UCU MEMBERS at 33 further education (FE) colleges are taking part in a ballot for industrial action over low pay, unmanage- able workloads and an encroaching culture of managerialism.

The ballots were opened a month after the employers’ union, the Association of Colleges, recommended a measly 2.25% pay rise in 2022/23. The current rate of inflation (RPI) stands at 11.7%.

In March college unions submitted a joint claim for a pay rise of 10% when RPI stood at 7.8%. Over the course of a decade college staff have suffered a real term pay cut of 35%.

On top of this, results from a recent survey of 2,232 members found that 76% reported that their workload has increased significantly over the past three years.
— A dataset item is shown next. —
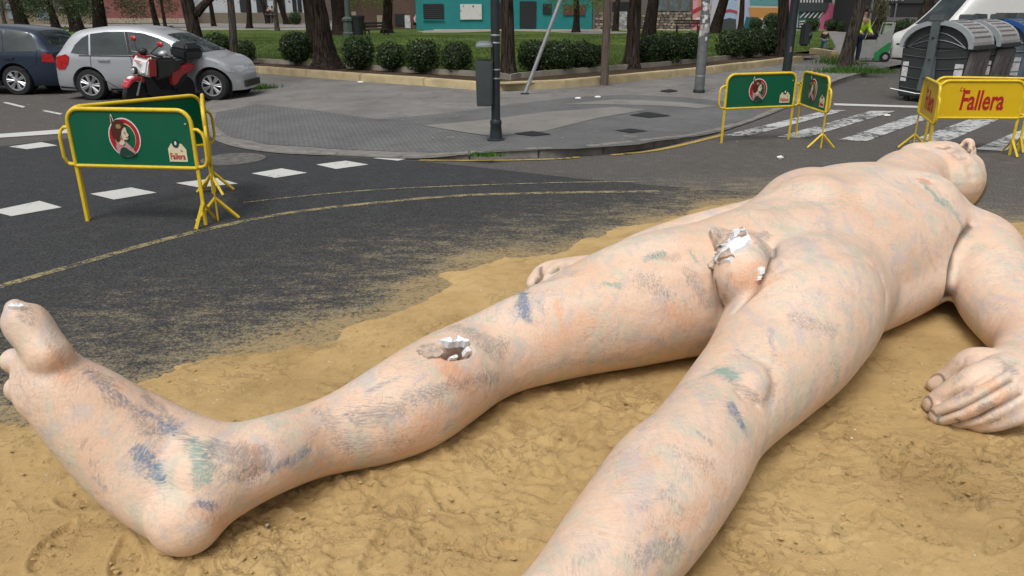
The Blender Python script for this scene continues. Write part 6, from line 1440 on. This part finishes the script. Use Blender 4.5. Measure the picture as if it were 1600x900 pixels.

Burnout is on the rise, with an increase in stress-related illness among staff working excessive and unreasonable hours.

In short, we are overworked and underpaid.
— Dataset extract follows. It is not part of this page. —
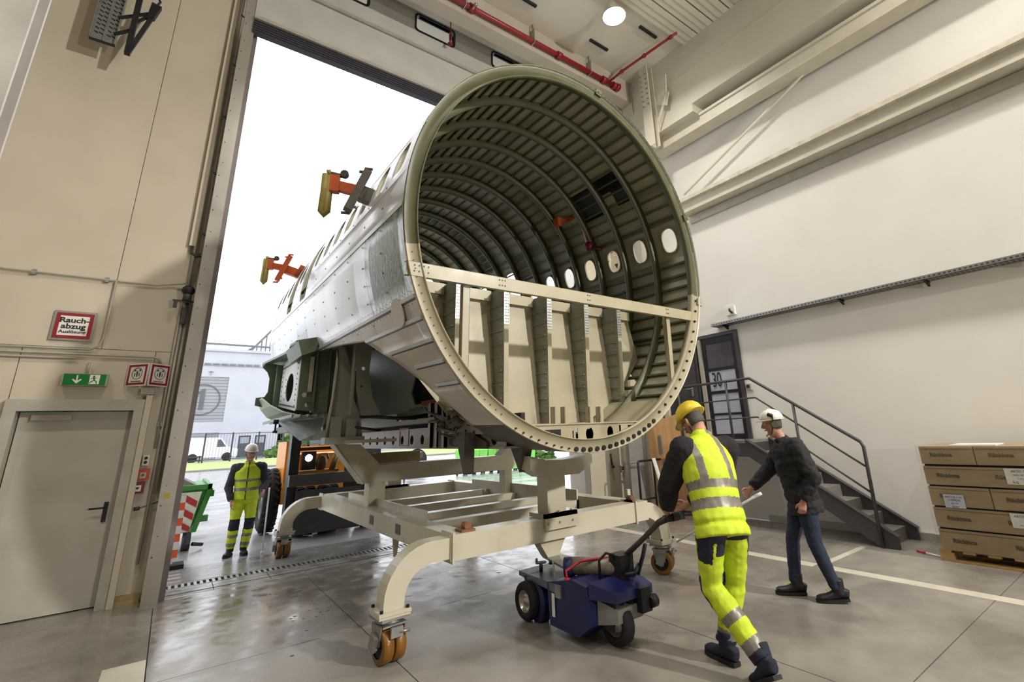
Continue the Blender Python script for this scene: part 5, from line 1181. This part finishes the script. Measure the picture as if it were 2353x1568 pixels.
# folded two-sided hydrant-type sign
t=thing('folded_wall_sign','white V-folded sign with two red borders, circles and arrows beside the gate post','sign',(-.36,7.85,2.46))
M_sr=mat('sign_red','#8c1420')
for side in (0,1):
    xa,ya,xb,yb=((-.565,8.06,-.36,7.86) if side==0 else (-.345,7.86,-.15,8.05))
    D=Vector((xb-xa,yb-ya,0)); ln=D.length; D.normalize(); Nn=Vector((D.y,-D.x,0))
    Mx=Matrix(((D.x,0,Nn.x,xa),(D.y,0,Nn.y,ya),(0,1,0,2.46),(0,0,0,1)))
    build('sign_board',plate_mesh('sign_board',[rect(0,ln,0,.28)],.006,Mx,M_whitesign),None,t)
    M2=Mx@Matrix.Translation((0,0,.006))
    build('red_border',plate_mesh('red_border',[rect(.015,ln-.015,.015,.265),rect(.04,ln-.04,.04,.24)],.002,M2,M_sr),None,t)
    c=ln/2; lo=[circ(c,.155,.072,28),circ(c,.155,.067,28)]
    build('circle',plate_mesh('circle',lo,.002,M2,M_blk),None,t)
    sh=[[(c-.045,.205),(c-.018,.20),(c-.04,.178)],[(c+.045,.205),(c+.018,.20),(c+.04,.178)],[(c-.012,.185),(c-.006,.185),(c,.150),(c+.006,.185),(c+.012,.185),(c+.004,.11),(c-.004,.11)],rect(c-.036,c-.028,.12,.16),rect(c+.028,c+.036,.12,.16)]
    build('arrows',plate_mesh('arrows',sh,.002,M2,M_blk),None,t,kind='stuff')
    build('lettering',text_mesh('lettering','Sammelstelle',.026,M2@Matrix.Translation((c,.058,.0)),M_blk,.0006),None,t)
# call points
t=thing('call_point_orange','orange square push-button box on the wall strip left of the gate post','call point',(-.225,8.05,1.34))
g=G(); g.box(-.285,-.165,8.03,8.1,1.34,1.47); build('box',g,mat('call_orange','#b8452a',.45),t); g=G(); g.box(-.255,-.195,8.022,8.03,1.36,1.43); build('glass_face',g,mat('call_face','#b9a78c',.4),t); g=G(); g.tube([(-.225,8.015,1.40),(-.225,8.022,1.40)],.013,12); build('button',g,M_anth,t)
t=thing('call_point_red','dark red fire alarm box with white face just below the orange box','call point',(-.255,8.05,1.19))
g=G(); g.box(-.32,-.19,8.03,8.1,1.19,1.32); build('box',g,mat('call_red','#7d121d',.4),t); g=G(); g.box(-.29,-.22,8.022,8.03,1.215,1.285); build('glass_face',g,M_whitesign,t); g=G(); g.box(-.272,-.238,8.018,8.022,1.25,1.262); g.tube([(-.255,8.016,1.245),(-.255,8.022,1.245)],.008,8); build('symbol',g,M_blk,t)
t=thing('push_button_switch','small white switch with two black buttons above the orange box','switch',(-.22,8.05,1.51))
g=G(); g.box(-.255,-.195,8.04,8.1,1.51,1.63); build('switch_box',g,M_whitesign,t)
for z in (1.545,1.595): g=G(); g.tube([(-.225,8.03,z),(-.225,8.04,z)],.018,14); build('button',g,M_blk,t)
# siren / warning lamp
t=thing('warning_siren','round black warning siren on a bracket beside the gate post','siren',(-.12,8.0,3.62))
g=G(); g.sph((-.11,7.92,3.74),.075,16); build('siren_dome',g,M_black,t); g=G(); g.cyl((-.11,7.92,3.60),(-.11,7.92,3.70),.05,14); g.box(-.26,.03,7.95,7.97,3.59,3.61); g.box(-.13,-.09,7.97,8.1,3.58,3.62); build('bracket',g,M_anth,t); g=G(); g.box(-.245,-.205,7.93,7.98,3.50,3.60); build('sensor_box',g,M_anth,t)
g=G(); g.box(-.14,-.08,7.99,8.1,3.30,3.52); build('motor_box',g,M_anth,t)
g=G(); g.box(.02,.07,7.73,7.74,1.13,1.19); build('yellow_sticker',g,mat('sticker_yellow','#c9b81e',.5),None,label='small yellow sticker on the metal gate post',cat='sticker'); 
# conduits and pipes on the left wall
def pipe(label,pts,r,m=M_frame,clips=(),n='conduit'):
    g=G(); g.tube(pts,r,8); o=build(n,g,m,None,label=label,cat='pipe')
    for c in clips:
        g=G(); g.box(c[0]-.02,c[0]+.02,8.05,8.1,c[1]-.03,c[1]+.03); build('pipe_clip',g,M_galv,o)
    return o
pipe('upper thin horizontal conduit across the wall above the smoke vent sign',[(-8,8.06,3.80),(-.45,8.06,3.80),(-.3,8.06,3.84),(-.16,8.02,3.86)],.012,clips=[(-4,3.8),(-2.6,3.8),(-1.6,3.8),(-.95,3.8)])
pipe('conduit bending down from the panel joint above the exit sign',[(-.86,8.06,3.8),(-.86,8.06,3.05),(-.88,8.06,2.95),(-.96,8.06,2.90),(-8,8.06,2.90)],.013)
pipe('long thick horizontal conduit just above the exit sign',[(-8,8.06,2.84),(-.34,8.06,2.84),(-.28,8.05,2.82),(-.25,8.05,2.74)],.014)
pipe('short lower horizontal conduit ending left of the exit sign',[(-8,8.06,2.79),(-1.06,8.06,2.79)],.012)
for k,(x,z0,z1,r) in enumerate(((-.125,3.6,7.9,.022),(-.06,3.9,9.9,.012),(-.155,1.7,3.6,.012),(-.12,.4,3.6,.014),(-.075,1.2,3.6,.02))):
    lab=['thick vertical pipe left of the gate post, ending at the siren','thin vertical conduit closest to the upper gate post','thin vertical conduit ending above the push buttons','vertical conduit running down to the floor beside the gate post','grey vertical cable duct beside the gate post below the siren'][k]
    pipe(lab,[(x,8.05,z0),(x,8.05,z1)],r,clips=[(x,z0+.3+q*1.2) for q in range(int((z1-z0)/1.2))])
g=G(); g.box(-.195,-.125,8.02,8.08,4.42,9.9); h=G(); h.tube([(-.16,8.05,4.42),(-.15,8.05,4.32),(-.10,8.04,4.28),(-.04,8.02,4.30)],.025,10); o=build('cable_duct',g,M_wall,None,label='tall beige vertical cable duct high up beside the gate post',cat='duct'); build('flexible_hose',h,M_anth,o)
for k in range(6):
    z=4.6+.98*k; g=G(); g.tube([(.02,7.99,z-.03),(-.05,7.99,z),(-.075,7.99,z+.02)],.012,8); build('hook',g,M_anth,None,label='small dark hook beside the gate post, %s of the upright row'%['lowest','second lowest','third lowest','fourth lowest','fifth lowest','topmost'][k],cat='hook',group='hooks up the gate post')
g=G(); g.tube([(-.20,8.05,1.02),(-.08,8.05,1.06),(-.02,8.0,1.08)],.008,6); h=G(); h.tube([(-.25,8.04,1.015),(-.20,8.05,1.02)],.022,10); o=build('lock_cable',g,M_anth,None,label='short cable with dark lock cylinder below the red alarm box',cat='cable'); build('lock_cylinder',h,M_anth,o)
g=G(); g.box(-.40,-.27,8.0,8.1,2.36,2.44); build('sounder_box',g,M_frame,None,label='grey box fixed under the folded sign beside the gate',cat='box')
# perforated vertical tray with black triangular bracket arm, upper left
t=thing('wall_cable_ladder','perforated metal vertical cable tray high on the wall at upper left','cable tray',(-1.55,7.7,7.0))
g=G(); g.box(-1.63,-1.37,7.72,7.73,6.98,10.05); g.box(-1.63,-1.62,7.66,7.72,6.98,10.05); g.box(-1.38,-1.37,7.66,7.72,6.98,10.05); g.box(-1.505,-1.495,7.70,7.72,7.0,10.05); build('tray_body',g,M_galv,t)
g=G()
for k in range(40):
    for c in range(2):
        x=-1.60+.125*c
        for r in (0,.05): g.bar((x+r,7.715,7.12+.07*k),(x+r+.04,7.715,7.10+.07*k),.012,.008)
build('slots',g,M_black,t,kind='stuff')
g=G(); g.box(-1.63,-1.37,7.68,7.73,6.97,6.98); g.box(-1.6,-1.55,7.73,8.1,7.3,7.34); g.box(-1.6,-1.55,7.73,8.1,8.3,8.34); build('tray_edge',g,M_black,t)
t=thing('support_bracket','black triangular steel bracket hanging beside the perforated tray at upper left','bracket',(-1.2,7.6,6.8))
g=G(); g.bar((-1.26,7.62,10.0),(-1.22,7.6,6.84),.06,.06); build('bracket_post',g,M_black,t); g=G(); g.bar((-1.22,7.6,6.84),(-1.03,7.62,7.75),.05,.05); build('bracket_strut',g,M_black,t)
for a,b in (((-1.40,7.66,7.12),(-1.24,7.62,7.25)),((-1.40,7.66,7.40),(-1.10,7.62,7.62)),((-1.24,7.62,7.35),(-1.06,7.62,7.65)),((-1.40,7.66,8.0),(-1.24,7.62,7.9))): g=G(); g.bar(a,b,.035,.03); build('bracket_bar',g,M_black,t)
g=G(); g.hexa([(-1.12,7.58,7.5),(-1.04,7.58,7.55),(-1.04,7.66,7.55),(-1.12,7.66,7.5),(-1.10,7.58,7.8),(-.99,7.58,7.78),(-.99,7.66,7.78),(-1.10,7.66,7.8)]); g.tube([(-1.05,7.62,7.78),(-1.02,7.62,7.88),(-1.06,7.62,7.95)],.015,8); build('bracket_head',g,M_black,t)
# ================================================================ OUTSIDE
M_fac=mat('facade_white','#bcbdc8',.6,0,'#b2b3bf',.6,.9)
M_facg=mat('shutter_grey','#9a9ca2',.5,0,'#8d8f95',2,.8,stretch=(.2,1,3))
BZ=80.
B=thing('hall_building','large white hall across the yard with grey roller shutters and the number 1','building',(6,BZ+6,0))
def bg_(name,g,m=M_fac,par=None,**k): return build(name,g,m,par or B,**k)
s=BZ/40.
def X(x40): return x40*s
def Z(z40): return 1.7+(z40-1.7)*s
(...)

UCU branches in six FE colleges across the North West took strike action in May, demanding a pay rise of at least 8.5%, with two called off at the eleventh-hour following acceptance of pay offers worth up to 7.5% at Hopwood Hall College and 6% at Bury College.

Meanwhile staff at Richmond upon Thames College went on strike for five consecutive days over plans by management to sack all 127 teachers at the college and force them to reapply for their jobs on new contracts: a fire and re-hire trick that would cost them 10 days annual leave.

Other unions have been slow to join the fray, though Lambeth College Unison is balloting its members.

Activists in other college unions need to demand ballots. Students too, who are overwhelmingly working class, should be approached in enrolment weeks to join picket lines and raise their own demands.

Across the education sector

Meanwhile the momentum in a protracted dispute in higher education (HE) over pension cuts and employer failings on pay, casualisation and conditions has been disrupted. The constant dithering of the General Secretary Jo Grady and the overturning of decisions have left the small number of branches implementing the marking and assessment boycott facing punitive pay docking without union support.

Although Jo Grady was elected off the back of the #NoCapitulation revolt against her predecessor Sally Hunt, she narrowly escaped censure at this year’s Congress for going down the same route. Her proposal to withdraw from the HE battlefield for a period of ‘regroupment’ and to work toward a UK-wide ballot around April

2023 would have condemned HE lecturers to another year of real pay cuts. Delegates rightly rejected the motion.

Realising the scale of pressure from below, Grady has since changed tack again and welcomed the higher education committee’s authorisation of a national ballot in late summer, which could see all universities hit by strike action in November.

However, the attempts by the UCU leadership to derail the strikes highlight the necessity of placing control of FE and HE disputes in the hands of a strike committee elected and recallable by the branches.

With the NEU and NASUWT both threatening to strike in autumn if their members don’t receive inflation-plus pay rises, this presents an opportunity of forging wider links with other educators and making the strikes more political. We need coordinated action across the whole sector to fight against the Tories’ marketising agenda.